— START RECORDS PROVIDED —

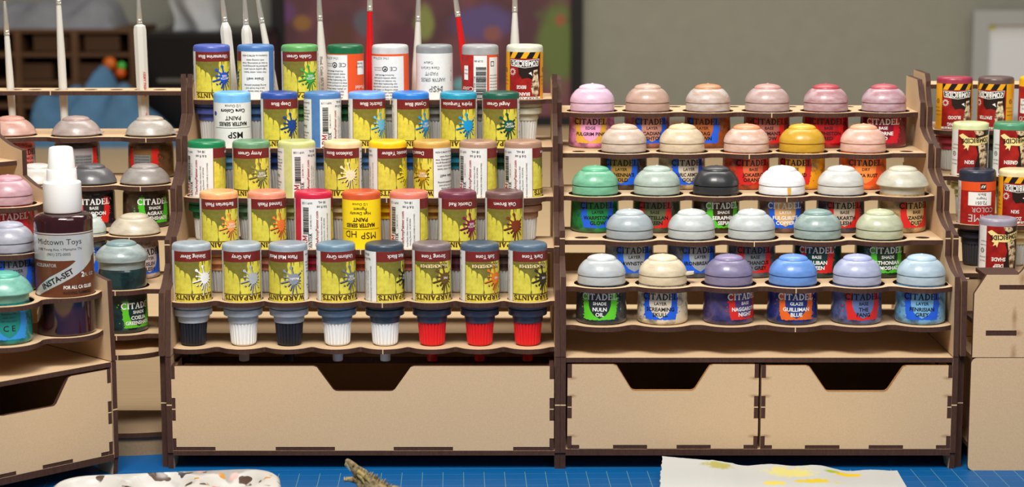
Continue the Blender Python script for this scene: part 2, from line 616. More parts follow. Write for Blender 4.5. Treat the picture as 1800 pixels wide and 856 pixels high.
def tier_rack(label, loc, rz, x0, x1, boards, rows, hole, R, depth, tipr=None, stag=(), ztop=234, valley=8.0, braces=(), dv=7.0,
              brush=(), front=2.0, left=True, right=True, group=None, tops=9, base_rear=36):
    """rows: list of (yc, [x...]); returns the root; local y = 0 at the panels' front edge"""
    r = root('paint_rack', label, 'paint rack', loc, rz, group)
    fr = [0.0] + [rows[j][0] - R + front for j in range(len(rows))]
    prof = side_profile(boards, fr, boards[0] - 19 if False else 72.6, ztop, depth, dv, tops=tops)
    th = 3.3
    if left:
        panel(r, prof, x0 - th, x0, (boards[2] + 2,))
    if right:
        panel(r, prof, x1, x1 + th, (boards[2] + 2,))
    for j, z in enumerate(boards):
        yc, xs = rows[max(0, j - 1)]
        xmid = xs[len(xs) // 2]
        if j == 0:
            tips = [(x, yc, tipr) for x in xs] if tipr else []
            board(r, x0, x1, yc, xs, None, R, yc + base_rear, z, tips, nicks=(xmid,), valley=valley)
        else:
            nxt = rows[j] if j < len(rows) else None
            tips = [(x, nxt[0], tipr) for x in nxt[1]] if (tipr and nxt) else []
            yb = (nxt[0] + 15) if nxt else yc + 40
            if j == len(rows) - 1:
                yb = nxt[0] + 40
            ext = []
            if not nxt:
                ext = [(x, yc + 30, 4.6) for x in brush]
            if xs[0] - x0 > R + 6 and j in stag:
                ext += [(x0 + 11, yc - 2, 4.5), (x1 - 11, yc - 2, 4.5)]
            hs = hole
            board(r, x0, x1, yc, xs, hs, R, yb, z, tips, ext, nicks=(xmid,), valley=valley)
    for (y, z0, z1) in braces:
        mb = MB(); mb.box(x0, x1, y, y + 3, z0, z1)
        mb.build('back_brace', [MDF2], r)
    return r

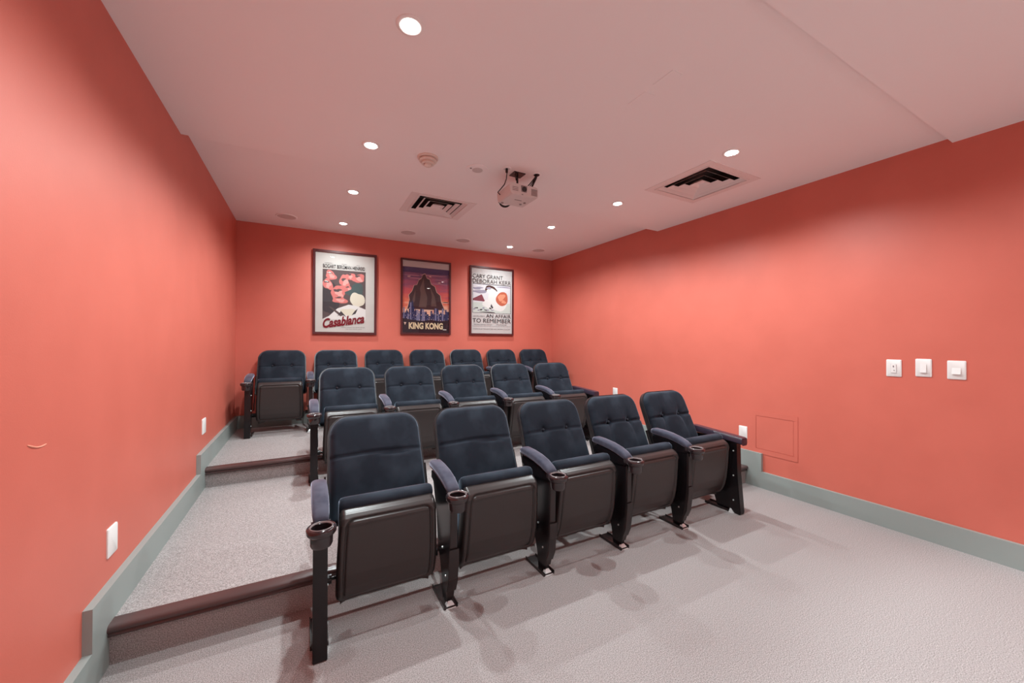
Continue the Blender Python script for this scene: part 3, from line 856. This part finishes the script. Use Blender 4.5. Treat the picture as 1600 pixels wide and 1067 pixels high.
def make_chair(x, y, z, kind, label, group, left_end, right_end, tilt=0.0):
    """x: centre of the arm on the aisle side; the seat centre is half a pitch further"""
    c = empty('theatre_chair', (x + PITCH / 2, y, z), label, 'chair', group)
    b = link('backrest', ME[kind], c); link('back_shell', ME['shell'], b)
    if kind != 'back_b':
        link('button', ME['btn_l'], b); link('button', ME['btn_r'], b)
    link('back_bracket', ME['bracket-1'], c); link('back_bracket', ME['bracket1'], c)
    s = link('seat', ME['pan'], c, None, None); link('seat_cushion', ME['cush'], s)
    link('hinge_bar', ME['hinge'], c)
    ax = -PITCH / 2
    lean = link('armrest', ME['arm'], c, (ax, 0, 0)); link('arm_support', ME['sup'], c, (ax, 0, 0))
    cy, cz = (-.068, .583) if left_end else (-.030, .590)
    if not left_end: lean.location.y = .034; lean.location.z = .004
    cu = link('cup_holder', ME['cup'], c, (ax, cy, cz)); link('cup_rim', ME['rim'], cu)
    if left_end:
        st = link('end_column', ME['column'], c, (ax, 0, 0)); link('side_panel', ME['panel'], c, (ax, 0, 0))
        link('base_plate', ME['plate'], c, (ax, .03, 0))
        bolts(st, 1, ((.05, .44), (.05, .28), (.05, .12)), .0275)
    else:
        st = link('standard', ME['std'], c, (ax, 0, 0)); link('front_flange', ME['flange'], st); link('leg_cover', ME['cover'], st)
        bp = link('base_plate', ME['plate'], c, (ax, 0, 0)); link('steel_gusset', ME['gusset'], bp)
        bolts(st, 1, ((.15, .26), (.10, .14)), .013); bolts(st, -1, ((.15, .26), (.10, .14)), .013)
    if right_end:
        ax = PITCH / 2
        a2 = link('armrest', ME['cap'], c, (ax, 0, 0)); a2['label'] = 'flat dark plum vinyl armrest without cup holder'
        st = link('end_column', ME['column'], c, (ax, 0, 0)); link('side_panel', ME['panel'], c, (ax, 0, 0))
        link('diagonal_strut', ME['strut'], c, (ax - .024, .115, .42))
        bp = link('base_plate', ME['plate'], c, (ax, .03, 0)); link('steel_gusset', ME['gusset'], bp, (-.02, -.04, 0))
        bolts(st, -1, ((.05, .48), (.05, .29), (.05, .10)), .0275)
    return c


ROWS = [('front', .058, 1.745, 0.0, 5), ('second', .062, 3.430, H1, 5), ('back', -.530, 4.772, H2, 7)]
ordn = ['at the stair aisle end', 'second from the stair aisle', 'third from the stair aisle', 'fourth from the stair aisle', 'fifth from the stair aisle', 'sixth from the stair aisle']
for rn, x0, y0, z0, n in ROWS:
    for i in range(n):
        pos = 'at the switch wall end' if i == n - 1 else ordn[i]
        if rn == 'back' and i == 0: pos = 'standing against the aisle wall'
        kind = 'back_a'
        look = 'two-button'
        if rn == 'front' and i < 2: kind = 'back_b'; look = 'creased buttonless'
        if rn != 'front' or i == 2: kind = 'back_c'
        if rn == 'second' and i == 4: kind = 'back_a'
        lab = '%s navy velvet theatre chair, seat tipped up, %s row, %s' % (look, rn, pos)
        make_chair(x0 + PITCH * i, y0, z0, kind, lab, 'tip-up theatre chairs, %s row' % rn, i == 0, i == n - 1)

— END RECORDS PROVIDED —

Exactly reproduce each record, leaving out any pictures.

Continue the Blender Python script for this scene: part 2, from line 616. More parts follow. Write for Blender 4.5. Treat the picture as 1800 pixels wide and 856 pixels high.
def tier_rack(label, loc, rz, x0, x1, boards, rows, hole, R, depth, tipr=None, stag=(), ztop=234, valley=8.0, braces=(), dv=7.0,
              brush=(), front=2.0, left=True, right=True, group=None, tops=9, base_rear=36):
    """rows: list of (yc, [x...]); returns the root; local y = 0 at the panels' front edge"""
    r = root('paint_rack', label, 'paint rack', loc, rz, group)
    fr = [0.0] + [rows[j][0] - R + front for j in range(len(rows))]
    prof = side_profile(boards, fr, boards[0] - 19 if False else 72.6, ztop, depth, dv, tops=tops)
    th = 3.3
    if left:
        panel(r, prof, x0 - th, x0, (boards[2] + 2,))
    if right:
        panel(r, prof, x1, x1 + th, (boards[2] + 2,))
    for j, z in enumerate(boards):
        yc, xs = rows[max(0, j - 1)]
        xmid = xs[len(xs) // 2]
        if j == 0:
            tips = [(x, yc, tipr) for x in xs] if tipr else []
            board(r, x0, x1, yc, xs, None, R, yc + base_rear, z, tips, nicks=(xmid,), valley=valley)
        else:
            nxt = rows[j] if j < len(rows) else None
            tips = [(x, nxt[0], tipr) for x in nxt[1]] if (tipr and nxt) else []
            yb = (nxt[0] + 15) if nxt else yc + 40
            if j == len(rows) - 1:
                yb = nxt[0] + 40
            ext = []
            if not nxt:
                ext = [(x, yc + 30, 4.6) for x in brush]
            if xs[0] - x0 > R + 6 and j in stag:
                ext += [(x0 + 11, yc - 2, 4.5), (x1 - 11, yc - 2, 4.5)]
            hs = hole
            board(r, x0, x1, yc, xs, hs, R, yb, z, tips, ext, nicks=(xmid,), valley=valley)
    for (y, z0, z1) in braces:
        mb = MB(); mb.box(x0, x1, y, y + 3, z0, z1)
        mb.build('back_brace', [MDF2], r)
    return r

Continue the Blender Python script for this scene: part 3, from line 856. This part finishes the script. Use Blender 4.5. Treat the picture as 1600 pixels wide and 1067 pixels high.
def make_chair(x, y, z, kind, label, group, left_end, right_end, tilt=0.0):
    """x: centre of the arm on the aisle side; the seat centre is half a pitch further"""
    c = empty('theatre_chair', (x + PITCH / 2, y, z), label, 'chair', group)
    b = link('backrest', ME[kind], c); link('back_shell', ME['shell'], b)
    if kind != 'back_b':
        link('button', ME['btn_l'], b); link('button', ME['btn_r'], b)
    link('back_bracket', ME['bracket-1'], c); link('back_bracket', ME['bracket1'], c)
    s = link('seat', ME['pan'], c, None, None); link('seat_cushion', ME['cush'], s)
    link('hinge_bar', ME['hinge'], c)
    ax = -PITCH / 2
    lean = link('armrest', ME['arm'], c, (ax, 0, 0)); link('arm_support', ME['sup'], c, (ax, 0, 0))
    cy, cz = (-.068, .583) if left_end else (-.030, .590)
    if not left_end: lean.location.y = .034; lean.location.z = .004
    cu = link('cup_holder', ME['cup'], c, (ax, cy, cz)); link('cup_rim', ME['rim'], cu)
    if left_end:
        st = link('end_column', ME['column'], c, (ax, 0, 0)); link('side_panel', ME['panel'], c, (ax, 0, 0))
        link('base_plate', ME['plate'], c, (ax, .03, 0))
        bolts(st, 1, ((.05, .44), (.05, .28), (.05, .12)), .0275)
    else:
        st = link('standard', ME['std'], c, (ax, 0, 0)); link('front_flange', ME['flange'], st); link('leg_cover', ME['cover'], st)
        bp = link('base_plate', ME['plate'], c, (ax, 0, 0)); link('steel_gusset', ME['gusset'], bp)
        bolts(st, 1, ((.15, .26), (.10, .14)), .013); bolts(st, -1, ((.15, .26), (.10, .14)), .013)
    if right_end:
        ax = PITCH / 2
        a2 = link('armrest', ME['cap'], c, (ax, 0, 0)); a2['label'] = 'flat dark plum vinyl armrest without cup holder'
        st = link('end_column', ME['column'], c, (ax, 0, 0)); link('side_panel', ME['panel'], c, (ax, 0, 0))
        link('diagonal_strut', ME['strut'], c, (ax - .024, .115, .42))
        bp = link('base_plate', ME['plate'], c, (ax, .03, 0)); link('steel_gusset', ME['gusset'], bp, (-.02, -.04, 0))
        bolts(st, -1, ((.05, .48), (.05, .29), (.05, .10)), .0275)
    return c


ROWS = [('front', .058, 1.745, 0.0, 5), ('second', .062, 3.430, H1, 5), ('back', -.530, 4.772, H2, 7)]
ordn = ['at the stair aisle end', 'second from the stair aisle', 'third from the stair aisle', 'fourth from the stair aisle', 'fifth from the stair aisle', 'sixth from the stair aisle']
for rn, x0, y0, z0, n in ROWS:
    for i in range(n):
        pos = 'at the switch wall end' if i == n - 1 else ordn[i]
        if rn == 'back' and i == 0: pos = 'standing against the aisle wall'
        kind = 'back_a'
        look = 'two-button'
        if rn == 'front' and i < 2: kind = 'back_b'; look = 'creased buttonless'
        if rn != 'front' or i == 2: kind = 'back_c'
        if rn == 'second' and i == 4: kind = 'back_a'
        lab = '%s navy velvet theatre chair, seat tipped up, %s row, %s' % (look, rn, pos)
        make_chair(x0 + PITCH * i, y0, z0, kind, lab, 'tip-up theatre chairs, %s row' % rn, i == 0, i == n - 1)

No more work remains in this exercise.